The innocent abroad when everything goes wrong. A familiar idea, with Midnight Express one of the best examples. So what do you do if you’re half way around the world, you only speak a few words of the language and you’re accused of murder? If you’re John, the doctor at the centre of Jamie M. Dagg’s River, you go on the run.
It’s no spoiler to say that he is actually responsible for the death of that fellow tourist. They’d met in a bar where John watched the other man ply a local girl with large quantities of alcohol. As he makes his way back to his rented room, he comes across both of them again, but this time it’s obvious that the woman’s been raped. The men fight and the other tourist ends up dead.

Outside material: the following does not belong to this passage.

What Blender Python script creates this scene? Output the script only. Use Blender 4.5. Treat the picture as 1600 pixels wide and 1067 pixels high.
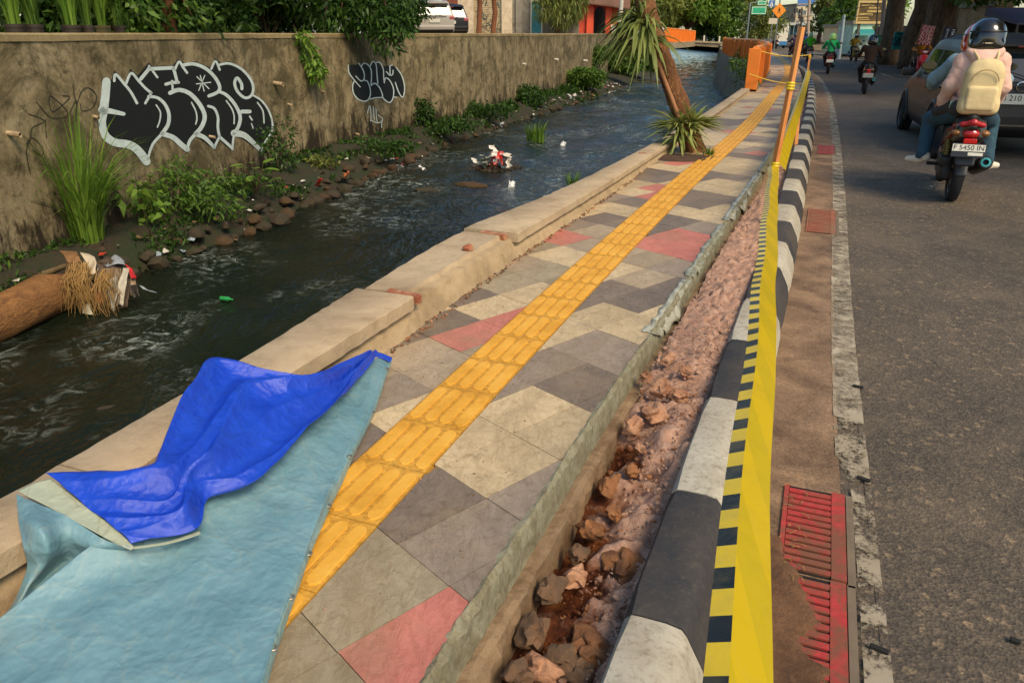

Canadian director Jamie M. Dagg’s first feature shows promise but there’s some way to go yet – down the road, along the river, wherever. But it does tackle certain aspects with confidence and conviction. The whole idea of being a stranger in a foreign land for one, where you only speak a smattering of the local language and where everybody is charming to you – until you’re accused of a crime. John loses all his money, he just about manages to hang on to his passport and everybody is after him. Worse still, he sticks out like a sore thumb: quite apart from his verbal limitations, he’s big, lumbering and Caucasian. He may not be your average tourist, as he was a doctor with an NGO, but his dream break has still gone horribly sour and shown him a different side of Laos. He gets closer to its underbelly when he accepts a ride from a couple of dubious locals driving a souped-up motor. We never find out what they’re up to, and they never lay a finger on John, but they still frighten the hell out of him.
There’s an air of reality about the film – this could happen to anybody – but the director doesn’t infuse it with enough tension. It has its moments, including those dodgy dudes in the car, but they’re too few and far between and others intended to get the adrenalin flowing simply doesn’t. The overall tone is flat and Sutherland isn’t powerful enough to take it to the next level. He’s good enough, evoking sufficient sympathy to keep your attention, but doesn’t have the strength or on-screen presence to bring the piece truly to life.
Dagg’s background is in short films and this would have responded well to that discipline, making a nicely taut 40 minuter. Curiously, he’s not tackled documentaries yet, nor has his cinematographer, Adam Marsden, but the camera style is very much in that vein, adding to that sense of reality.
What could have been a nerve jangler is disappointingly short on bite or genuine thrills. It’s a personal nightmare but, in the hands of Dagg, one that isn’t shared as it should be with the audience.